Laszlo (Laca) Peter wrote:
Hi Liane,

Some questions just so I understand what's being proposed.

On Wed, 2009-10-28 at 07:40 -0700, Liane Praza wrote:

    - Each consolidation will produce at least one consolidation
      incorporation which ties all packages for the current build
      from that consolidation together.  A consolidation may choose
      to produce multiple incorporations if its build and test
      process produces sets of software that are known and tested
      to be truly independent.  No consolidations are believed to
      have that infrastructure today except for a few
      developer-specific pieces.

      All packages delivered to RE are expected to be governed by
      at least one incorporation delivered by the consolidation.

In Desktop, we are planning to rebuild only what's changed,
and what needs to be rebuilt as a result of a change in another
component.  Would we publish an incorporation that includes
package versions from different "builds"?

How is testing done to ensure that, say, new pidgin works with old libdbus-glib? It's the collection that developers and test orgs validate that should be incorporated. If you're testing the mix of packages, then that's indeed what should be incorporated.

(Not directly relevant to this question, but, doesn't having the gate deliver only what's changed mean that for some ./configure environments that the gate incremental build might produce something different than a fresh build does, if a package hadn't changed but a new library was delivered which was picked up by ./configure? How are you evaluating what's changed?)

    - RE through the IPS gate tools will produce an "entire"
      incorporation which specifies all the consolidation
      incorporations.

    - Consolidations are expected to publish an appropriate version
      number for each IPS package every time it is published.  The
      build number should increment as soon as a build opens.

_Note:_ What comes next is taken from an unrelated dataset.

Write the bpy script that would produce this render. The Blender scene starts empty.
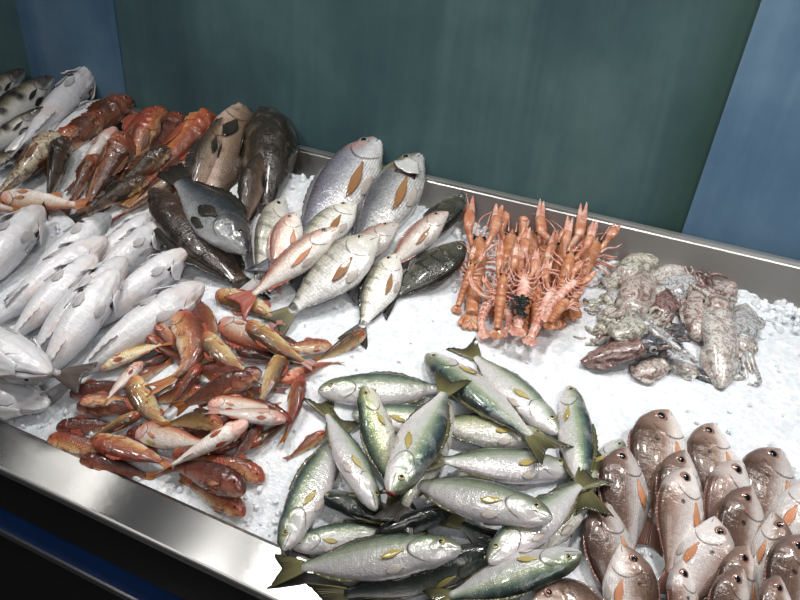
import bpy, bmesh, math, random
import numpy as np
from mathutils import Vector, Matrix, noise
random.seed(7)
rng = np.random.RandomState(7)
S = bpy.context.scene
COL = S.collection
PI = math.pi

# ---------------------------------------------------------------- camera
F = 645.0
HC = 0.80                      # camera height above the counter rim
Z0 = 0.90                      # height of the counter rim above the floor
_X = np.array([1980., 588., -F]); _X /= np.linalg.norm(_X)
_D = np.array([-97., 1050., F]); _D /= np.linalg.norm(_D)
_D = _D - _X * (_X @ _D); _D /= np.linalg.norm(_D)
_Z = -_D
_Y = np.cross(_Z, _X)
R = np.array([_X, _Y, _Z])
CAM = np.array([0, 0, Z0 + HC])
cam = bpy.data.cameras.new('camera'); cam.sensor_width = 36; cam.lens = F / 800 * 36
cam.clip_start = 0.02
camo = bpy.data.objects.new('camera', cam); COL.objects.link(camo)
M = Matrix.Identity(4)
for i in range(3):
    M[i][0] = R[i, 0]; M[i][1] = -R[i, 1]; M[i][2] = -R[i, 2]; M[i][3] = CAM[i]
camo.matrix_world = M
S.camera = camo

YF_OUT, YF_IN = 0.4376, 0.5005     # front rim, outer and inner edge
TILT = math.tan(math.radians(12))  # the tray slopes down towards the customer
UPN = np.array([0, -math.sin(math.radians(12)), math.cos(math.radians(12))])
def bed(y): return Z0 + TILT * (np.asarray(y) - YF_OUT)     # height of the rim plane at depth y
def at(px, py, z):
    """point on the ray of photo pixel px,py at height z above the sloping rim plane"""
    d = R @ np.array([px - 400., py - 300., F])
    return CAM + d * ((bed(0) + z - CAM[2]) / (d[2] - TILT * d[1]))
def at_y(px, py, y):
    d = R @ np.array([px - 400., py - 300., F])
    return CAM + d * (y / d[1])

# ---------------------------------------------------------------- scene helpers
def tag(o, label=None, cat=None, group=None, kind=None):
    if label: o['label'] = label
    if cat: o['category'] = cat
    if group: o['group'] = group
    if kind: o['kind'] = kind
    return o
def empty(name, loc):
    o = bpy.data.objects.new(name, None); o.empty_display_size = .02
    o.location = loc; COL.objects.link(o)
    return o
def mesh(name, V, Fc, mat, parent=None, uv=None, org=None, smooth=True):
    V = np.asarray(V, float)
    if org is not None: V = V - np.asarray(org)
    if not isinstance(Fc, list): Fc = Fc.tolist()
    c = V.mean(0); tri = np.array([(f[0], f[i], f[i + 1]) for f in Fc for i in range(1, len(f) - 1)])
    if np.einsum('ij,ij->i', V[tri[:, 0]] - c, np.cross(V[tri[:, 1]] - c, V[tri[:, 2]] - c)).sum() < 0: Fc = [list(f)[::-1] for f in Fc]
    me = bpy.data.meshes.new(name)
    me.from_pydata(V.tolist(), [], Fc)
    if uv is not None:
        l = me.uv_layers.new(name='UVMap')
        vi = np.zeros(len(me.loops), int); me.loops.foreach_get('vertex_index', vi)
        l.data.foreach_set('uv', np.asarray(uv, float)[vi].ravel())
    me.materials.append(mat)
    if smooth: me.polygons.foreach_set('use_smooth', [True] * len(me.polygons))
    me.update()
    o = bpy.data.objects.new(name, me); COL.objects.link(o)
    if parent is not None: o.parent = parent
    return o
def fix_normals(o):
    bm = bmesh.new(); bm.from_mesh(o.data)
    bmesh.ops.recalc_face_normals(bm, faces=bm.faces)
    bm.to_mesh(o.data); bm.free()
def box(V, Fc, x0, x1, y0, y1, z0, z1):
    b = len(V)
    V += [(x, y, z) for z in (z0, z1) for y in (y0, y1) for x in (x0, x1)]
    Fc += [[b + i for i in f] for f in ((0,2,3,1),(4,5,7,6),(0,1,5,4),(2,6,7,3),(0,4,6,2),(1,3,7,5))]
def extrude_profile(prof, x0, x1):
    """closed profile in (y, z), swept along X"""
    n = len(prof)
    V = [(x0, y, z) for y, z in prof] + [(x1, y, z) for y, z in prof]
    Fc = [[i, (i + 1) % n, n + (i + 1) % n, n + i] for i in range(n)]
    Fc += [list(range(n))[::-1], list(range(n, 2 * n))]
    return V, Fc
def loft(rings, caps=True):
    """rings: list of (n,3) arrays -> V, F"""
    n = len(rings[0]); V = np.concatenate(rings); Fc = []
    for i in range(len(rings) - 1):
        a = i * n; b = a + n
        for j in range(n):
            k = (j + 1) % n
            Fc.append([a + j, a + k, b + k, b + j])
    if caps:
        V = np.concatenate([V, [rings[0].mean(0)], [rings[-1].mean(0)]])
        c0 = len(V) - 2; c1 = len(V) - 1; a = (len(rings) - 1) * n
        for j in range(n):
            k = (j + 1) % n
            Fc.append([c0, k, j]); Fc.append([c1, a + j, a + k])
    return V, Fc
def join(parts):
    V = []; Fc = []; b = 0
    for v, f in parts:
        V.append(np.asarray(v, float)); Fc += [[i + b for i in q] for q in f]; b += len(v)
    return np.concatenate(V), Fc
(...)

      The version number is part of the package FMRI after the @.
      For OpenSolaris specific software, it should be:
          0.5.11,5.11-0.<build #>
      e.g.
          0.5.11,5.11-0.127
      For software from other sources which maintains its own useful
      version number,
          <software version #>,5.11-0.<build #>
      e.g.
          3.2.50,5.11-0.127

This build versioning will not make sense if we don't rebuild the
world at regular intervals.  It might make more sense for individual
packages have their own build numbers, incremented each time they
are rebuilt.  (This would be analogous to RPM's Release tag.)
In the case if consolidations that rebuild everything, this number
can be the same for all packages and it can be the build #.

The build number really is just an all-consolidation-common monotonically increasing number. I agree that it has the potential of being confusing if JDS is delivering both 126 and 127, but it does reflect the reality -- "the last build this package was delivered in". Let me think a little about this -- I still need to have conversations with Bart and Stephen and continue considering Danek's comments, so I'll come back with an updated proposal, or at least new justification behind the existing one based on the questions raised.